1902 Encyclopedia > William Shakespeare > Stratford-upon-Avon: The Chief Streets and Suburbs of Stratford

William Shakespeare
(Part 11)




STRATFORD-UPON-AVON (cont.)

The Chief Streets and Suburbs of Stratford


The cross ways going from Rother Street to the river side, which cut the central line, dividing it into three sections, are Ely Street and Sheep Street in a continuous line, and Scholar's Lane and Chapel Lane in another line. They run parallel with the head line of Bridge and Wood Streets, and like them traverse from east to west the northern shaft of the cross that constituted the ground plan of the town. Starting down this line from the market house at the top the first division, the High Street, is now, as it was in Shakespeare's day, the busiest part for shops and shopping, the solid building at the further corner to the left being the Corn Exchange. At the first corner of the second division, called Chapel Street, stands the town-hall, while at the further corner are the sites and railed-in gardens of New Place, the large mansion purchased by Shakespeare in 1597. Opposite New Place, at the corner of the third and last division, known as Church Street, is the grey mass of Gothic buildings belonging to the guild of the Holy Cross, and consisting of the chapel, the hall, the grammar school, and the almshouses of the ancient guild. Turning to the left at the bottom of Church Street, you enter upon what was in Shakespeare's day a well-wooded suburb, with a few good houses scattered among the ancient elms, and surrounded by ornamental gardens and extensive private grounds.

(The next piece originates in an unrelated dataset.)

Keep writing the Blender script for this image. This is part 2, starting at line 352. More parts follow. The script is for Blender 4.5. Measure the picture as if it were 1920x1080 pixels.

In one of these houses, with a sunny expanse of lawn and shrubbery, lived in the early years of the 17th century Shakespeare's eldest daughter Susanna with her husband, Dr John Hall, and here in spring mornings and summer afternoons the great poet must have often strolled, either alone or accompanied by his favourite daughter, realizing to the full the quiet enjoyment of the sylvan scene and its social surroundings. This pleasant suburb, called then as now Old Town, leads directly to the church of the Holy Trinity, near the river side. The church, a fine specimen of Decorated and Perpendicular Gothic with a lofty spire, is approached on the northern side through an avenue of limes, and sheltered on the east and south by an irregular but massive group of elms towering above the church way path between the transepts, the chancel, and the river. Below the church, on the margin of the river, were the mill, the mill-bridge, and the weir, half hidden by grey willows, green alders, and tall beds of rustling sedge. And, beyond the church, the college, and the line of streets already described, the suburbs stretched away into gardens, orchards, meadows, and cultivated fields, divided by rustic lanes with mossy banks, flowering hedgerows, and luminous vistas of bewildering beauty. These cross and country roads were dotted at intervals with cottage homesteads, isolated farms, and the small groups of both which constituted the villages and hamlets included within the wide sweep of old Stratford parish. Amongst these were the villages and hamlets of Welcombe, Ingon, Drayton, Shottery, Luddington, Little Wilmcote, and Bishopston. The town was thus girdled in the spring by daisied meadows and blossoming orchards, and enriched during the later months by the orange and gold of harvest fields and autumn foliage, mingled with the coral and purple clusters of elder, hawthorn, and mountain ash, and, around the farms and cottages, with the glow of ripening fruit for the winter's store.